Full Of Hell And Nothing
When No Birds Sang
(Closed Casket Activities)
Another month, another Full Of Hell collaboration, right? After a colossal record in the company of Primitive Man (which we covered on the March edition of The Devil’s Month), they end 2023 on a high with another very tastefully-chosen collaboration companion besides them, the stars of modern heavy shoegaze NOTHING. Just as the aforementioned collaboration with Primitive Man seemed to highlight some characteristics of both bands and smash them together to achieve something greater, that is also the musical approach on this album. First of all, it has to be said that the result of having the majority of the two line-ups (Full Of Hell’s Dylan Walker, Spencer Hazard, Dave Bland and Sam DiGristine, and NOTHING’s Domenic Palermo and Doyle Martin) working physically together for the whole process instead of throwing demos back and forth like these things are usually put together is remarkable, you could be fooled thinking this was the work of one solid band if you didn’t know, and hey, that’s pretty much what these six people were for this duration. Even so, some of the more important separate aspects of each band’s personality made it in there - the rabid ferociousness of Full Of Hell and NOTHING’s knack for simple, ethereal beauty, as contradictory as both seem, are both very much present, and it’s the delicate balance between them that elevates the record to something very special. Adding vulnerability to rage but also adding an untold depth of weight to barely-there fragility only heightens the feelings on display, and in the end this could well be called either the most vicious shoegaze album ever, or the most delicate sludge-grind album ever. That it isn’t quite any of those but something more, is testament to how well the elements were concocted together by the bands into this tremendous whole.
Harp
Albion
(Bella Union)
Almost a decade and a half after his last album with them, 2010’s gorgeous ‘The Courage Of Others‘, former Midlake frontman Tim Smith appears with a new project, Harp, alongside his wife Kathi Zung (who is also, interestingly enough, a veteran puppetmaker that has even worked with Guillermo Del Toro!). He describes it as a cross of inspirations between William Blake and The Cure, which already gives you some kind of hint, but do feel free to add the whole Canterbury folk scene, The Smiths, Fleetwood Mac, Gwydion Pendderwen or Cocteau Twins to that mix, with hints of Radiohead’s earthier moments and the evocative emotional power of Barclay James Harvest thrown in for good measure. Mostly acoustic-driven, the songs on ‘Albion’ are simple, yet never simplistic, as they effortlessly hark back to an age long gone by, curiously feeling alternatively historical or fictional, never in an overbearing fantasy swords-and-wizards kind of way but more in a storytelling, dreamlike kind of atmosphere.
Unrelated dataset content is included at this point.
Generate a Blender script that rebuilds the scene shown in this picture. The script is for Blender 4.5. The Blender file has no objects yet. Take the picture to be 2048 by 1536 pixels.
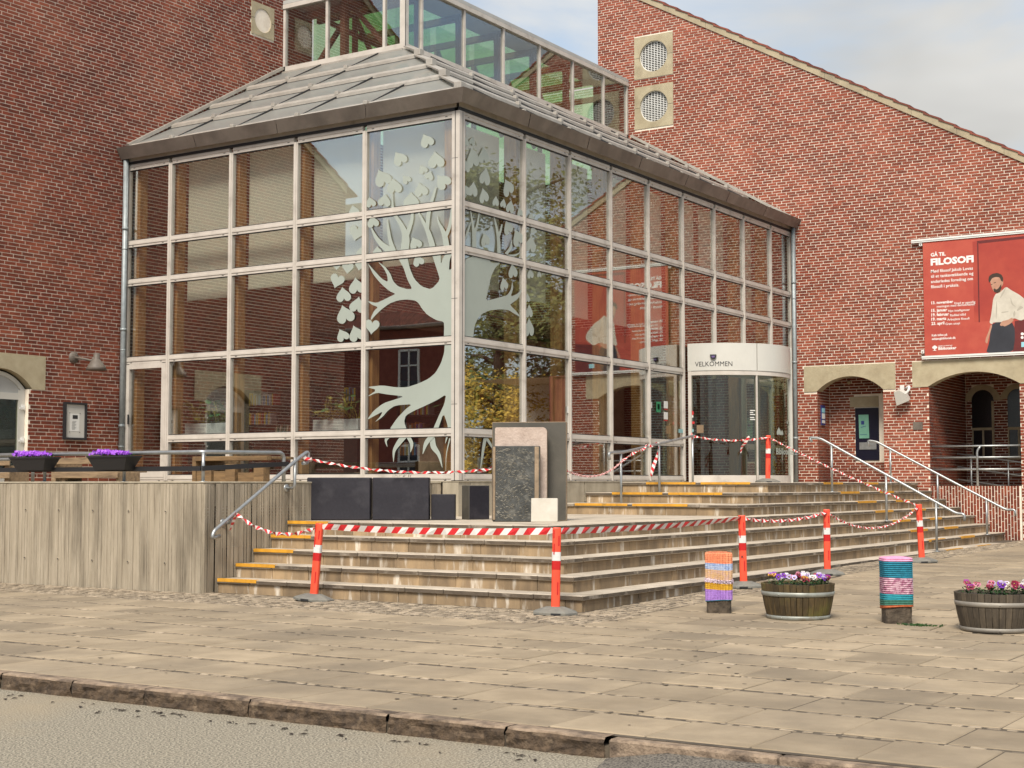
import bpy, math, random
from mathutils import Vector, Matrix, noise as mnoise
random.seed(7)
R = random.Random(11)
scn = bpy.context.scene
COL = scn.collection
rad = math.radians

# ------------------------------------------------------------------ camera
FPX, YAW, PITCH, ROLL = 2958.06, -0.57433, 0.067416, 0.00037
CAM = Vector((12.738, -18.205, 1.405))
cf = Vector((math.sin(YAW)*math.cos(PITCH), math.cos(YAW)*math.cos(PITCH), math.sin(PITCH)))
cr = Vector((math.cos(YAW), -math.sin(YAW), 0)); cu = cr.cross(cf)
cd = bpy.data.cameras.new('camera'); cam = bpy.data.objects.new('camera', cd); COL.objects.link(cam)
cd.sensor_width = 36; cd.lens = FPX/2048*36; cd.clip_end = 2000; cd.clip_start = .1
m = Matrix((cr, cu, -cf)).transposed().to_4x4(); m.translation = CAM; cam.matrix_world = m
scn.camera = cam

# ------------------------------------------------------------------ sky, sun, exposure
SUN_EL, SUN_ROT = 50, 160
SKYLOC = (1.4, 4.2, 2.0)
w = bpy.data.worlds.new('World'); scn.world = w; w.use_nodes = True
nt = w.node_tree; nt.nodes.clear()
def WN(t, **k):
    n = nt.nodes.new(t)
    for a, b in k.items(): setattr(n, a, b)
    return n
sky = WN('ShaderNodeTexSky', sky_type='NISHITA', sun_disc=False, sun_elevation=rad(SUN_EL), sun_rotation=rad(SUN_ROT))
sky.air_density = 1.0; sky.dust_density = 1.5; sky.ozone_density = 1.5
tc = WN('ShaderNodeTexCoord')
mp = WN('ShaderNodeMapping'); mp.inputs['Scale'].default_value = (1, 1, 2.2); mp.inputs['Location'].default_value = SKYLOC
nz = WN('ShaderNodeTexNoise'); nz.inputs['Scale'].default_value = 2.6; nz.inputs['Detail'].default_value = 7; nz.inputs['Roughness'].default_value = .55; nz.inputs['Distortion'].default_value = .3
cov = WN('ShaderNodeMapRange', interpolation_type='SMOOTHSTEP'); cov.inputs['From Min'].default_value = .40; cov.inputs['From Max'].default_value = .60
nz2 = WN('ShaderNodeTexNoise'); nz2.inputs['Scale'].default_value = 1.7; nz2.inputs['Detail'].default_value = 5
ccol = WN('ShaderNodeValToRGB')
ccol.color_ramp.elements[0].position = .36; ccol.color_ramp.elements[0].color = (3.0, 3.0, 2.9, 1)
ccol.color_ramp.elements[1].position = .62; ccol.color_ramp.elements[1].color = (6.4, 6.3, 6.05, 1)
mix = WN('ShaderNodeMix', data_type='RGBA')
sep = WN('ShaderNodeSeparateXYZ'); hz = WN('ShaderNodeMapRange', interpolation_type='SMOOTHSTEP'); hz.inputs['From Min'].default_value = -.05; hz.inputs['From Max'].default_value = .55; hz.inputs['To Min'].default_value = .75; hz.inputs['To Max'].default_value = 0
hmix = WN('ShaderNodeMix', data_type='RGBA'); hmix.inputs['B'].default_value = (5.6, 6.7, 7.4, 1)
nt.links.new(tc.outputs['Generated'], sep.inputs[0]); nt.links.new(sep.outputs['Z'], hz.inputs['Value']); nt.links.new(hz.outputs[0], hmix.inputs['Factor']); nt.links.new(sky.outputs['Color'], hmix.inputs['A'])
bg = WN('ShaderNodeBackground'); bg.inputs['Strength'].default_value = .105
out = WN('ShaderNodeOutputWorld')
L = nt.links.new
L(tc.outputs['Generated'], mp.inputs['Vector']); L(mp.outputs[0], nz.inputs['Vector']); L(mp.outputs[0], nz2.inputs['Vector'])
L(nz.outputs['Fac'], cov.inputs['Value']); L(nz2.outputs['Fac'], ccol.inputs['Fac'])
L(cov.outputs['Result'], mix.inputs['Factor']); L(hmix.outputs['Result'], mix.inputs['A']); L(ccol.outputs['Color'], mix.inputs['B'])
L(mix.outputs['Result'], bg.inputs['Color']); L(bg.outputs[0], out.inputs['Surface'])
sd = bpy.data.lights.new('sun', 'SUN'); sd.energy = 3.2; sd.angle = rad(22); sd.color = (1, .92, .80)
sun = bpy.data.objects.new('sun', sd); COL.objects.link(sun)
# sky sun_rotation is measured clockwise from +Y
az = rad(SUN_ROT); sdir = Vector((math.sin(az)*math.cos(rad(SUN_EL)), math.cos(az)*math.cos(rad(SUN_EL)), math.sin(rad(SUN_EL))))
sun.rotation_euler = sdir.to_track_quat('Z', 'Y').to_euler(); sun.location = (20, -30, 40)
vs = scn.view_settings; vs.view_transform = 'Standard'; vs.look = 'None'; vs.exposure = 0.55; vs.gamma = 1; vs.use_curve_mapping = False
cy = scn.cycles
cy.use_denoising = True; cy.max_bounces = 8; cy.transparent_max_bounces = 24; cy.diffuse_bounces = 3; cy.glossy_bounces = 4
cy.sample_clamp_indirect = 6; cy.caustics_reflective = False; cy.caustics_refractive = False

# ------------------------------------------------------------------ helpers
def ray(x, y): return cf + cr*((x-1024)/FPX) - cu*((y-768)/FPX)
def at(x, y, axis, val):
    'point of the plane axis = val that the photograph shows at pixel x, y'
    d = ray(x, y); return CAM + d*((val-CAM[axis])/d[axis])
def proj(p):
    d = Vector(p)-CAM; z = d.dot(cf); return (1024+FPX*d.dot(cr)/z, 768-FPX*d.dot(cu)/z, z)
def sstep(t): t = min(max(t, 0), 1); return t*t*(3-2*t)
GZ = [(-60,.07),(-4.9,.07),(-3.2,.095),(-.4,.148),(3,.203),(7.9,.232),(13,.25),(60,.25)]
def gz(y):
    for (a, za), (b, zb) in zip(GZ, GZ[1:]):
        if y <= b: return za+(zb-za)*(y-a)/(b-a)
    return .25
def ground_at(x, y):
    p = at(x, y, 2, .07)
    for _ in range(30): p = at(x, y, 2, gz(p.y))
    return p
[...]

A beautiful record that will never fail to create a unique atmosphere every time you play it.
Health
Rat Wars
(Loma Vista Recordings)
HEALTH really got extremely prolific from a certain point on, and ‘Rat Wars’ is already their fourth album since kicking into that higher gear sometime around 2019. As soon as the main riff on opener ‘DEMIGODS’ kicks in, you will instantly feel at home in familiar Nine Inch Nails territory, and while the songs do go to a lot of other places as they develop, with vocalist Jake Duzsik in particular introducing a lot of different moods with his expressive delivery, that is the general ballpark of the thing. They don’t shy away from it either, calling the album “The Downward Spiral for people with at least two monitors and a vitamin D deficiency” on their Bandcamp page. It’s funny because it’s true. Less funny but equally true, they also say that it’s “a definitive statement on the insanity and the insipidness of contemporary life,” which definitely translates in the harsher, rawer approach that it exhibits. By far their toughest record yet, but with heaps of groove and feeling underneath its hardened industrial exterior.